Diagonal entries: 2, 1, -6.
det(A) = 2 · 1 · (-6) · (correction factor)
= -12 · 1
= -12
You can verify this with cofactor expansion along the first row if you want, but for a 3x3 the reduction above is already shorter.
Tracking Signs and Scales in Practice
A common mistake is reducing all the way to reduced row echelon form and then reading the diagonal, which gives 1s across the diagonal and a determinant that always looks like ±1. That's wrong. Stop at upper triangular, not RREF.
Another pitfall: dividing a row to make a leading 1 without logging it. Say you divide R1 by 2 to get a cleaner pivot. You've multiplied det by (1/2), which means you owe a factor of 2 at the end.
Divide R1 by 2 → correction factor becomes 2 (to compensate)
Keeping a side ledger, even just a column of notes next to your work, prevents these from accumulating silently.
If you want practice spotting how pivots relate to the full RREF, how to find RREF by hand walks through the elimination steps in detail.
When the Determinant is Zero
If Gaussian elimination produces a row of all zeros before you've reached a fully triangular form, the determinant is 0. That row of zeros means at least one row was a linear combination of the others, the matrix is singular, and it has no inverse.
| 1 2 3 |
| 2 4 6 | ← R2 = 2·R1
| 0 1 -1 |
Eliminating with R2 ← R2 - 2·R1 produces a zero row immediately. Diagonal product is 0. Done.
This connects directly to the relationship between rank and invertibility. A square matrix with det = 0 has rank less than n and at least one free variable in every associated system. For more on reading rank from a reduction, see how to find the rank of a matrix.
Frequently asked questions
Does the order of row operations matter for the final determinant?
The final answer does not depend on which sequence of valid row operations you choose, as long as you log each one correctly.
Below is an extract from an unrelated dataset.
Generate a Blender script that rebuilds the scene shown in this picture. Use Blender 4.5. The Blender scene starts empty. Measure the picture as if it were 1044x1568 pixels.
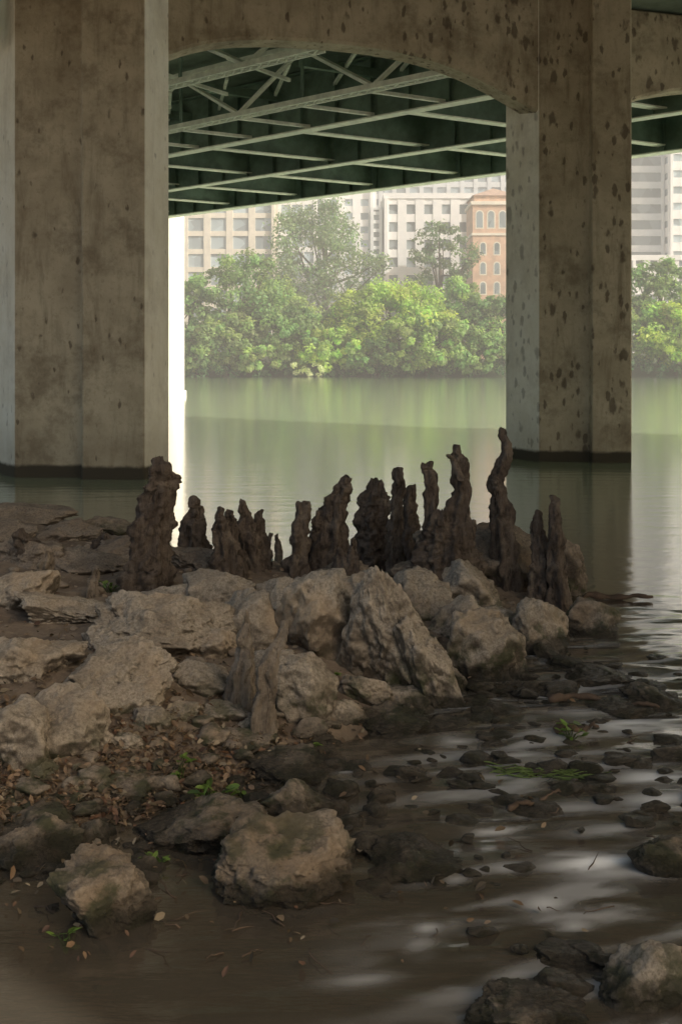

Different reduction paths may produce different intermediate matrices, but the product of the diagonal times the correction factor always comes out the same. The determinant is a property of the original matrix.
Can I use row reduction to find det for a 2x2 matrix?
Yes, though the formula det(A) = ad - bc is usually faster for 2x2. Row reduction becomes worthwhile starting around 3x3, and it clearly beats cofactor expansion for anything 4x4 or larger, where cofactor expansion requires computing four 3x3 determinants recursively.
What if I need the inverse as well as the determinant?
Run Gauss-Jordan elimination on the augmented matrix [A | I] to get the inverse, and track row operations separately for the determinant. Alternatively, once you know det(A) ≠ 0, you can compute the inverse via the adjugate formula or just read it off the RREF process. Finding a matrix inverse with Gauss-Jordan covers the full procedure.
Does row reduction work for non-square matrices?
Determinants are only defined for square matrices, so this method applies only when n = n. For non-square matrices, the relevant concept is rank, not determinant.